What this task involves |
Please restate the following records word for word.

--- Start of Information given ---

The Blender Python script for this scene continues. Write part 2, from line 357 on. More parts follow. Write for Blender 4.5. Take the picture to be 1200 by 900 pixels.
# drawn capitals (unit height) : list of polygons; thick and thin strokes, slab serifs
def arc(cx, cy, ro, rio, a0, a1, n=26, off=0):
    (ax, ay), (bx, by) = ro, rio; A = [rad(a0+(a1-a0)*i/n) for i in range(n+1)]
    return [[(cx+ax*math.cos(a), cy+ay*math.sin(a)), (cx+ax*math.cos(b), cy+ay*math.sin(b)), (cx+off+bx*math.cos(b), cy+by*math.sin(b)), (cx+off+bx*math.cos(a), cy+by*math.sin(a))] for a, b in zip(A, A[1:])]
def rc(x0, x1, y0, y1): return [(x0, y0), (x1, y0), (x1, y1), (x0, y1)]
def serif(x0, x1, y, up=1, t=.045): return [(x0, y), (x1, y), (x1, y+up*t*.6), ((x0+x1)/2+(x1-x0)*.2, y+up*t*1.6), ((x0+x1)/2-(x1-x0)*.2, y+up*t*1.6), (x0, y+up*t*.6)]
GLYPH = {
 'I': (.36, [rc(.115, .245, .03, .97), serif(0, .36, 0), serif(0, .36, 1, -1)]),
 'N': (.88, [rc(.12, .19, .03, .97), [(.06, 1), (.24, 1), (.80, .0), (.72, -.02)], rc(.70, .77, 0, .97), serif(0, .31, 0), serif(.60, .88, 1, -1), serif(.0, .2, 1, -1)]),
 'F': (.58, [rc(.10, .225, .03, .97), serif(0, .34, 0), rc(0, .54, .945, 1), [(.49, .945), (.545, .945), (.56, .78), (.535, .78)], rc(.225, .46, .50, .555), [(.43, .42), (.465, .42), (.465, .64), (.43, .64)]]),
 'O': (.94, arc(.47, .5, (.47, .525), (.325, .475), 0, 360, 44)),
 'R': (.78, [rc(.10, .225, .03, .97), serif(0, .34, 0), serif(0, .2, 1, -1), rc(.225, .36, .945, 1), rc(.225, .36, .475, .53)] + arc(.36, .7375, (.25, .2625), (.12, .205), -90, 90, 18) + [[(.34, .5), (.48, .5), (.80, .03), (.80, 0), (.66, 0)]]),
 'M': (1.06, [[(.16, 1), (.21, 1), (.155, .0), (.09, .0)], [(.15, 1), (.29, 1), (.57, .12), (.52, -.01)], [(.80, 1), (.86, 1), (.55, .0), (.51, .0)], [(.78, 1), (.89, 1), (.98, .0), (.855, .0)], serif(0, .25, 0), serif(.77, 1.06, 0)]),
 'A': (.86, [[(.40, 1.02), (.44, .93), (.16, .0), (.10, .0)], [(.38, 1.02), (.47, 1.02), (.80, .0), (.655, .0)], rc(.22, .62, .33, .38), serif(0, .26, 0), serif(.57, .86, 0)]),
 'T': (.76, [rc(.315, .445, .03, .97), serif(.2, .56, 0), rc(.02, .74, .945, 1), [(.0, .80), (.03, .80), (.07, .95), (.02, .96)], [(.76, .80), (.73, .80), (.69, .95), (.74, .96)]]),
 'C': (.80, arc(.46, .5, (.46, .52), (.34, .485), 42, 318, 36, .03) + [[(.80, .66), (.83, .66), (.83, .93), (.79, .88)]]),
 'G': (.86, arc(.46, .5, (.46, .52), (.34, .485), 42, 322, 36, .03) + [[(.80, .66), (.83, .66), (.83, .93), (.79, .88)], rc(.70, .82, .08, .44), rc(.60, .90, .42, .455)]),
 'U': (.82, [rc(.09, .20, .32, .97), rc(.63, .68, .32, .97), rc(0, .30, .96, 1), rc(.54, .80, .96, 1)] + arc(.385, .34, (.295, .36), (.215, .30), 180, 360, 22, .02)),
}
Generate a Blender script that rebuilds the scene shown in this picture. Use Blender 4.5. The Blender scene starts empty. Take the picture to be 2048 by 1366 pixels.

--- End of Information given ---

Solution to this exercise |
The Blender Python script for this scene continues. Write part 2, from line 357 on. More parts follow. Write for Blender 4.5. Take the picture to be 1200 by 900 pixels.
# drawn capitals (unit height) : list of polygons; thick and thin strokes, slab serifs
def arc(cx, cy, ro, rio, a0, a1, n=26, off=0):
    (ax, ay), (bx, by) = ro, rio; A = [rad(a0+(a1-a0)*i/n) for i in range(n+1)]
    return [[(cx+ax*math.cos(a), cy+ay*math.sin(a)), (cx+ax*math.cos(b), cy+ay*math.sin(b)), (cx+off+bx*math.cos(b), cy+by*math.sin(b)), (cx+off+bx*math.cos(a), cy+by*math.sin(a))] for a, b in zip(A, A[1:])]
def rc(x0, x1, y0, y1): return [(x0, y0), (x1, y0), (x1, y1), (x0, y1)]
def serif(x0, x1, y, up=1, t=.045): return [(x0, y), (x1, y), (x1, y+up*t*.6), ((x0+x1)/2+(x1-x0)*.2, y+up*t*1.6), ((x0+x1)/2-(x1-x0)*.2, y+up*t*1.6), (x0, y+up*t*.6)]
GLYPH = {
 'I': (.36, [rc(.115, .245, .03, .97), serif(0, .36, 0), serif(0, .36, 1, -1)]),
 'N': (.88, [rc(.12, .19, .03, .97), [(.06, 1), (.24, 1), (.80, .0), (.72, -.02)], rc(.70, .77, 0, .97), serif(0, .31, 0), serif(.60, .88, 1, -1), serif(.0, .2, 1, -1)]),
 'F': (.58, [rc(.10, .225, .03, .97), serif(0, .34, 0), rc(0, .54, .945, 1), [(.49, .945), (.545, .945), (.56, .78), (.535, .78)], rc(.225, .46, .50, .555), [(.43, .42), (.465, .42), (.465, .64), (.43, .64)]]),
 'O': (.94, arc(.47, .5, (.47, .525), (.325, .475), 0, 360, 44)),
 'R': (.78, [rc(.10, .225, .03, .97), serif(0, .34, 0), serif(0, .2, 1, -1), rc(.225, .36, .945, 1), rc(.225, .36, .475, .53)] + arc(.36, .7375, (.25, .2625), (.12, .205), -90, 90, 18) + [[(.34, .5), (.48, .5), (.80, .03), (.80, 0), (.66, 0)]]),
 'M': (1.06, [[(.16, 1), (.21, 1), (.155, .0), (.09, .0)], [(.15, 1), (.29, 1), (.57, .12), (.52, -.01)], [(.80, 1), (.86, 1), (.55, .0), (.51, .0)], [(.78, 1), (.89, 1), (.98, .0), (.855, .0)], serif(0, .25, 0), serif(.77, 1.06, 0)]),
 'A': (.86, [[(.40, 1.02), (.44, .93), (.16, .0), (.10, .0)], [(.38, 1.02), (.47, 1.02), (.80, .0), (.655, .0)], rc(.22, .62, .33, .38), serif(0, .26, 0), serif(.57, .86, 0)]),
 'T': (.76, [rc(.315, .445, .03, .97), serif(.2, .56, 0), rc(.02, .74, .945, 1), [(.0, .80), (.03, .80), (.07, .95), (.02, .96)], [(.76, .80), (.73, .80), (.69, .95), (.74, .96)]]),
 'C': (.80, arc(.46, .5, (.46, .52), (.34, .485), 42, 318, 36, .03) + [[(.80, .66), (.83, .66), (.83, .93), (.79, .88)]]),
 'G': (.86, arc(.46, .5, (.46, .52), (.34, .485), 42, 322, 36, .03) + [[(.80, .66), (.83, .66), (.83, .93), (.79, .88)], rc(.70, .82, .08, .44), rc(.60, .90, .42, .455)]),
 'U': (.82, [rc(.09, .20, .32, .97), rc(.63, .68, .32, .97), rc(0, .30, .96, 1), rc(.54, .80, .96, 1)] + arc(.385, .34, (.295, .36), (.215, .30), 180, 360, 22, .02)),
}
Generate a Blender script that rebuilds the scene shown in this picture. Use Blender 4.5. The Blender scene starts empty. Take the picture to be 2048 by 1366 pixels.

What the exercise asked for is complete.